Questa lettera venne parzialmente modificata, come attesta il foglio 1037v del Codice Atlantico. Tra le piccole modifiche va rilevata quella concernente i due quadri di Madonne, che, più prudentemente, Leonardo dice di aver solo «cominciato». In questo stesso foglio troviamo l'abbozzo per un'altra lettera, vergata sempre in questi giorni, in cui prepara il tanto sospirato rientro a Milano. In questo caso il destinatario è il 'presidente' cui allude nell'altra missiva. Si tratta quasi certamente di Geoffroy Carles o Carle, altro eminente personaggio della corte francese, il quale, tra l'altro, ricopriva un importante incarico relativo al controllo delle acque dei Navigli.
Era però anche un amante della pittura, della musica e della cultura. Con lui Leonardo è più preciso e va subito al sodo. La questione è quella dell'acqua del Naviglio di San Cristofano, che, donatagli dal re, non ha potuto utilizzare per via di una siccità che ha determinato la chiusura del Naviglio. Leonardo dice di aver più volte scritto a lui e a un messer Girolamo da Cusano. Era questi un altro esponente del Senato milanese. A queste lettere non era mai seguita una risposta. Sicché anche in questo caso egli ha deciso di inviare di persona Salaì: «Ora io mando costì Salaì mio discepolo apportatore di questa [lettera], al quale vostra signoria potrà dire a bocca tutto quel che seguitò».

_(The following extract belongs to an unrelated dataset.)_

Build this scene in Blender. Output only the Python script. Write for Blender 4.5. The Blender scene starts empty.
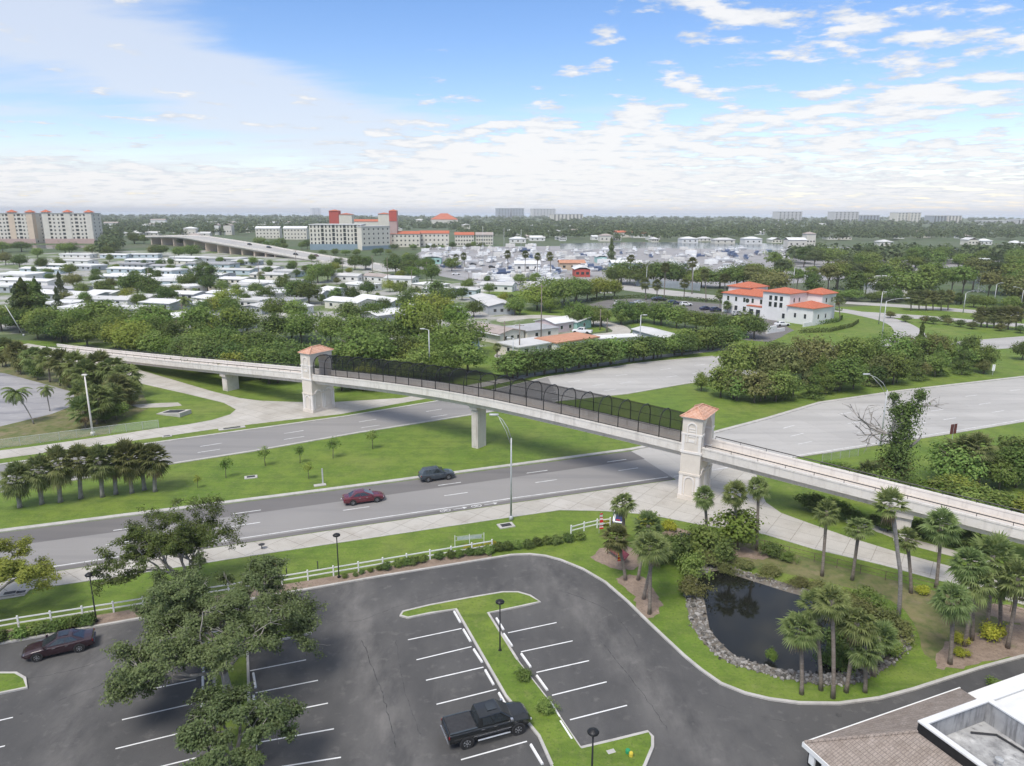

La pittura come attività secondaria?
Anche a questo potente personaggio, date le sue propensioni artistiche, Leonardo scrive di aver cominciato due quadri di Madonne, precisando di averle realizzate «nei tempi che mi son avanzati», cioè nei ritagli di tempo tra ricerche scientifiche e questioni legali. La pittura, come sembra confermare l'inciso di questa missiva, è per Leonardo un'attività quasi secondaria rispetto ai suoi interessi scientifici. In nessuna delle due lettere compare una data. È tuttavia possibile datare le lettere al soggiorno fiorentino del 1508, perché siamo in possesso di testimonianze storiche relative alla siccità di cui Leonardo parla. Nella Cronaca Milanese, composta da Maestro Giovanni Ambrogio da Paullo si fa infatti menzione di un inverno estremamente asciutto, quello del 1507. Il cronista scrive che nel mese di gennaio "mai né fioccò né piovette" e riporta un dato di sconcertante attualità, cioè l'accumulo di polvere, alta sul terreno come se fosse estate, tanto che era possibile "andare de l'una villa a l'altra in calze solate sanza bruttarse lipiedi".

Per fortuna non si trattava delle micidiali polveri sottili dei nostri giorni, e il racconto si conclude infatti con un sereno "et era si dolze tempo, che proprio pareva de primavera". Da un altro cronista cremonese, apprendiamo che l'anno successivo, il 1508, in maggio, piovve molto. Il che forse giovò a Leonardo nell'ottenere finalmente il tanto sospirato dono ricevuto dal re.